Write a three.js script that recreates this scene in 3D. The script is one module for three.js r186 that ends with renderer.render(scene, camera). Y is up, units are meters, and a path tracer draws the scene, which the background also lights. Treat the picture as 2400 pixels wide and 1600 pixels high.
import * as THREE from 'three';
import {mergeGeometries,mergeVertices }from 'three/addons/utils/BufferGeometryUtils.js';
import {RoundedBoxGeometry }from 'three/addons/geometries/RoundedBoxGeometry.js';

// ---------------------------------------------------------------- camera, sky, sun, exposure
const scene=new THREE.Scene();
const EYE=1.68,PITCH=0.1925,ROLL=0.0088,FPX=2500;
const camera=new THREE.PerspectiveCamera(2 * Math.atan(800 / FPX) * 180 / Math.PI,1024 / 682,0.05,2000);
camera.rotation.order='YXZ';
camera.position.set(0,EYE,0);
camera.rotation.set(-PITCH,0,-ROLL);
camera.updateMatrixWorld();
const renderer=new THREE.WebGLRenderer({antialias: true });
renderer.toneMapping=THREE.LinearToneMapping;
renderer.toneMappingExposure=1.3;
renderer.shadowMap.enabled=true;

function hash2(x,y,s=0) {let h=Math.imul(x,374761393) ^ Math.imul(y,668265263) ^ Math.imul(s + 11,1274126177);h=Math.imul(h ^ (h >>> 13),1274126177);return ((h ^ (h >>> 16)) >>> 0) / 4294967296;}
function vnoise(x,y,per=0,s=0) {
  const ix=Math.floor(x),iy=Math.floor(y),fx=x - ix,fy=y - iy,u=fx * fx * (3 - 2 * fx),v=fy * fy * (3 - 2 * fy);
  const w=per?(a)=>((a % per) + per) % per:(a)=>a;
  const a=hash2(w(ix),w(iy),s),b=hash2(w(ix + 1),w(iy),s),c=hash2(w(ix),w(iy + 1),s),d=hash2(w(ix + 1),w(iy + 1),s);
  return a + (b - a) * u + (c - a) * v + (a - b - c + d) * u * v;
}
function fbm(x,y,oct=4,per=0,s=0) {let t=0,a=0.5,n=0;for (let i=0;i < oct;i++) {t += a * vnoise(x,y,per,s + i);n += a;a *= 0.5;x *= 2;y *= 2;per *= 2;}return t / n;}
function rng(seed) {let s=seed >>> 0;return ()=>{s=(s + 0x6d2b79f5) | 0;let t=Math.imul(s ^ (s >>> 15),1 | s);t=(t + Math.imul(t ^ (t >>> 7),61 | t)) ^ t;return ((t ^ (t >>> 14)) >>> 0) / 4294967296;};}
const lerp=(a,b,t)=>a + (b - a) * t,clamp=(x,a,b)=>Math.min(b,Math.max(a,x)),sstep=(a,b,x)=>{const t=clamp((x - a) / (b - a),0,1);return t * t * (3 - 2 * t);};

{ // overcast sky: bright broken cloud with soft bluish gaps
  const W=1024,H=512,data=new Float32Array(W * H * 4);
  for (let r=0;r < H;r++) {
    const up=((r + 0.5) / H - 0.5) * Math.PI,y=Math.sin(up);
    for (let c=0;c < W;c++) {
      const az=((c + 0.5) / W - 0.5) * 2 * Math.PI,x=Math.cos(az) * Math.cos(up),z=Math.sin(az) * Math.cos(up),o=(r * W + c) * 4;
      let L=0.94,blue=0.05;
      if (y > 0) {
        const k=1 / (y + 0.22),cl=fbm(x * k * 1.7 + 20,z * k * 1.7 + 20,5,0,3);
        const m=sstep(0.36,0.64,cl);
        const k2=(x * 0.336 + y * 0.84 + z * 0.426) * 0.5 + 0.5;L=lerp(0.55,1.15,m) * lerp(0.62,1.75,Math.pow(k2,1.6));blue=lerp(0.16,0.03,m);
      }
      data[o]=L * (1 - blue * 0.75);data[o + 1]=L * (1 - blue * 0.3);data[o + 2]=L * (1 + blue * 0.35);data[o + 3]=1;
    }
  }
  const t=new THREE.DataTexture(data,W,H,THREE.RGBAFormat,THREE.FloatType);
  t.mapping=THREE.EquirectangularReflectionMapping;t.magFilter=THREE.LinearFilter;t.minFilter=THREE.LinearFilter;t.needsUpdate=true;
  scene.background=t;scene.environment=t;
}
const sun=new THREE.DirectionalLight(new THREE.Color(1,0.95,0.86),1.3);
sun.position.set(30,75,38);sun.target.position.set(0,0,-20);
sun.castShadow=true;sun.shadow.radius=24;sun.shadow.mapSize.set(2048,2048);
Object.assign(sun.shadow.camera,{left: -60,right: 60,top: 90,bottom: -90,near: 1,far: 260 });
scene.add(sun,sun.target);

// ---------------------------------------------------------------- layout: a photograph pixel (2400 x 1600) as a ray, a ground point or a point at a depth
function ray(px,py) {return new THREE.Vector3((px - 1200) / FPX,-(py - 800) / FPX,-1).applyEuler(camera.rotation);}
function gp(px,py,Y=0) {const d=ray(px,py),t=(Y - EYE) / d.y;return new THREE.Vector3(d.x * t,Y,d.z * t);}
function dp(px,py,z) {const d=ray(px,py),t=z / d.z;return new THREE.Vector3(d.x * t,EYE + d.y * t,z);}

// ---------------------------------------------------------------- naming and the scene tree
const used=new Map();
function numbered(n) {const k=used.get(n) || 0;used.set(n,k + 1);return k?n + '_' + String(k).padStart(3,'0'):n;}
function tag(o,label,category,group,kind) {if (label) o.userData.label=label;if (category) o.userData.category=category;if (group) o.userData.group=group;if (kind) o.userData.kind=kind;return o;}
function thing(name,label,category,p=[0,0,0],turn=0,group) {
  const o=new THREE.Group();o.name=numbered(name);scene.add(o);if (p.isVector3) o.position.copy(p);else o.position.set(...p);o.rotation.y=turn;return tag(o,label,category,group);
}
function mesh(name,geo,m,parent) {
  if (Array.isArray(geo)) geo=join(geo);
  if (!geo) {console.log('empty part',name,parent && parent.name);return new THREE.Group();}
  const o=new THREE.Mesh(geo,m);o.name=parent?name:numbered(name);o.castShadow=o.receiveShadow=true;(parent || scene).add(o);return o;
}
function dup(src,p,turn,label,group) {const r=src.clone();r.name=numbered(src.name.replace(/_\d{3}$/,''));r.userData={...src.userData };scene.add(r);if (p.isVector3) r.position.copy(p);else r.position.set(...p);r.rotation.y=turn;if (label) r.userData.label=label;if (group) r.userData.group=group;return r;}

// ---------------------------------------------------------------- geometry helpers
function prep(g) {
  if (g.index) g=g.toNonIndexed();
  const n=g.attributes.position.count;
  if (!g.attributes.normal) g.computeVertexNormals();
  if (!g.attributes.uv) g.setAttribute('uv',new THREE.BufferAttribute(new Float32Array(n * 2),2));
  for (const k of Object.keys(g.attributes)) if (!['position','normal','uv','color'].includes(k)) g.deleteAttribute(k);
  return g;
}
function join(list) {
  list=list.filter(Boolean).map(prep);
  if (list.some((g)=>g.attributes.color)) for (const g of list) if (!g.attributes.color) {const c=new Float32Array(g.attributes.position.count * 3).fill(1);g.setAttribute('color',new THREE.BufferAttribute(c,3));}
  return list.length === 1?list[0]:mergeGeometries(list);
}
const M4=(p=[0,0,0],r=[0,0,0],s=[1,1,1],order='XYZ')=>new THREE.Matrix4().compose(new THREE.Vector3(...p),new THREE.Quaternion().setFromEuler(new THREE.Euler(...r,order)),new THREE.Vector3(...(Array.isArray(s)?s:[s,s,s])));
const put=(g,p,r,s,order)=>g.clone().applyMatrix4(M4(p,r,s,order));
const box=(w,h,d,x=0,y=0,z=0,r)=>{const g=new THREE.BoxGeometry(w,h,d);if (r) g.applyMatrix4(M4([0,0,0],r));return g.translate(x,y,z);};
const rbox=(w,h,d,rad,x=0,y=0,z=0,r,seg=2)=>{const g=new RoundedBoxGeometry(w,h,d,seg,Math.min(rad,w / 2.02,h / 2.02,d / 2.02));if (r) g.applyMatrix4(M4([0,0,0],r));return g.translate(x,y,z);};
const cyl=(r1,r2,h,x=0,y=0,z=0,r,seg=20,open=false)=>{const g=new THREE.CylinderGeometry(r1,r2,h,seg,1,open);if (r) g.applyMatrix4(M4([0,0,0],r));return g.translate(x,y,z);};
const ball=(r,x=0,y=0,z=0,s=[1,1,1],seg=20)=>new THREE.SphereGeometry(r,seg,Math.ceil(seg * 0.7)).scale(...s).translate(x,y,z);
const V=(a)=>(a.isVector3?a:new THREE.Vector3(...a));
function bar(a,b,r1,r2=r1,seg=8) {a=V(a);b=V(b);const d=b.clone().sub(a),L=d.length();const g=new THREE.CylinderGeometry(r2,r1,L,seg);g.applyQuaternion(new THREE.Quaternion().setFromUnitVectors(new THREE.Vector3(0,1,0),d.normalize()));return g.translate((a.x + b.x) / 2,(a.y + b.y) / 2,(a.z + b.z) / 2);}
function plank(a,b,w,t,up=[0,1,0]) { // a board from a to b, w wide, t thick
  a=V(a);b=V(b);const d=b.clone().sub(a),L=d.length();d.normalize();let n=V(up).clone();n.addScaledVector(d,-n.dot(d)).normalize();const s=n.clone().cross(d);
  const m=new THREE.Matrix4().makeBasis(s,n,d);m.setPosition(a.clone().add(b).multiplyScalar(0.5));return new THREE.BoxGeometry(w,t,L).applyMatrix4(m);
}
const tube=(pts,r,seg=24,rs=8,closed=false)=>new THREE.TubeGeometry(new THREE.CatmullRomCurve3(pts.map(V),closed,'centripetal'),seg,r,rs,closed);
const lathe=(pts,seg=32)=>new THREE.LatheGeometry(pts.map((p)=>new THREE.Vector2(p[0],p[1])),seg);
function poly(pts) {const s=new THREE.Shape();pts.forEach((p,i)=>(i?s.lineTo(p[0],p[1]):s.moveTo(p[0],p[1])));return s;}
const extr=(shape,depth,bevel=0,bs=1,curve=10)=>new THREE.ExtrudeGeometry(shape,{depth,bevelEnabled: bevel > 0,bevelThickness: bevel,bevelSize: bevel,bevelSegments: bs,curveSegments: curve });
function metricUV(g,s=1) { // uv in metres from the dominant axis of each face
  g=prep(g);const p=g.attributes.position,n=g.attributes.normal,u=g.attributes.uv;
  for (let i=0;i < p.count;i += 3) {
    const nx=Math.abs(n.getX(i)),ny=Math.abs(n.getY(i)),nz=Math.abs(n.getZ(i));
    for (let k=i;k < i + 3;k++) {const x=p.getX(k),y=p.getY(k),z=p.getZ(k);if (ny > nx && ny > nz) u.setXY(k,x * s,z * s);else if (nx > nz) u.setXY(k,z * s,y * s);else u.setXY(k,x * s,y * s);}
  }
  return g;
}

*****

# BRIEF:
Copy, please, exactly the lines that start at the first line of the data and end at the line containing "renderer.shadowMap.enabled=true;", both kept and no others.

# FINAL RESULT:
Write a three.js script that recreates this scene in 3D. The script is one module for three.js r186 that ends with renderer.render(scene, camera). Y is up, units are meters, and a path tracer draws the scene, which the background also lights. Treat the picture as 2400 pixels wide and 1600 pixels high.
import * as THREE from 'three';
import {mergeGeometries,mergeVertices }from 'three/addons/utils/BufferGeometryUtils.js';
import {RoundedBoxGeometry }from 'three/addons/geometries/RoundedBoxGeometry.js';

// ---------------------------------------------------------------- camera, sky, sun, exposure
const scene=new THREE.Scene();
const EYE=1.68,PITCH=0.1925,ROLL=0.0088,FPX=2500;
const camera=new THREE.PerspectiveCamera(2 * Math.atan(800 / FPX) * 180 / Math.PI,1024 / 682,0.05,2000);
camera.rotation.order='YXZ';
camera.position.set(0,EYE,0);
camera.rotation.set(-PITCH,0,-ROLL);
camera.updateMatrixWorld();
const renderer=new THREE.WebGLRenderer({antialias: true });
renderer.toneMapping=THREE.LinearToneMapping;
renderer.toneMappingExposure=1.3;
renderer.shadowMap.enabled=true;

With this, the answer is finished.